Flipping the book open to Suite Espanola, I performed/sight-read the first movement, Granada. The notes were relatively simple, and that gave me freedom to add in embellishments and tempo-changes.
After listening to the whole piece once through, he sat in contemplative silence, as if brought into an altered state of mind, immersed fully into the music. After a while, he said, “The slow part is simply beautiful.” He didn’t say any more than that. Normally he would have asked questions or made statements of what he thought, but that day he didn’t feel the need to say any more. He had felt the music, not just heard it; and it was evident that he was deeply affected by it. And me? Of course I was elated. Overjoyed at the fact that my student had cultivated the sensitivity to music, to feel, at the young age of 12.

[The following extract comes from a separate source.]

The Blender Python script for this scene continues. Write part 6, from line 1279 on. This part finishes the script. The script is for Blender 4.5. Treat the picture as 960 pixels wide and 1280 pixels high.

Granada opens with bright, tinkling arpeggiated chords in the right-hand part reminiscent of church bells in the distance. The melody, played by the left-hand, is based on the Mixolydian mode. It evokes the picture of the village life, simple yet fascinating. From the key of F major, Albeniz modulates it to the mellow key of A-flat major, and changes it just as quickly back to F. This dissolves with alternating F-major and F augmented chords into the dreamy, ethereal second section (the ‘slow’ section that my student mentioned about). A sunset, a heavy sigh comes into mind. It is as though time stops, and everything is frozen for a single moment. Albeniz describes it:
I live and write a Serenata…sad to the point of despair, among the aroma of the flowers, the shade of the cypresses, and the snow of the Sierra. I will not compose the intoxication of a juerga. I seek now the tradition…the guzla, the lazy dragging of the fingers over the strings. And above all, a heartbreaking lament out of tune…I want the Arabic Granada, that which is art, which is all that seems to me beauty and emotion…[1]
If Albéniz sat down today with a guitar in his hands, and the Alhambra in his mind, what would he play?
The piece ends off with the delightful opening motif, and dies down with an upward arpeggio to a quiet, serene ending. Such beauty in simplicity!
At the end of the lesson, my student asked, “Can I play this piece too?”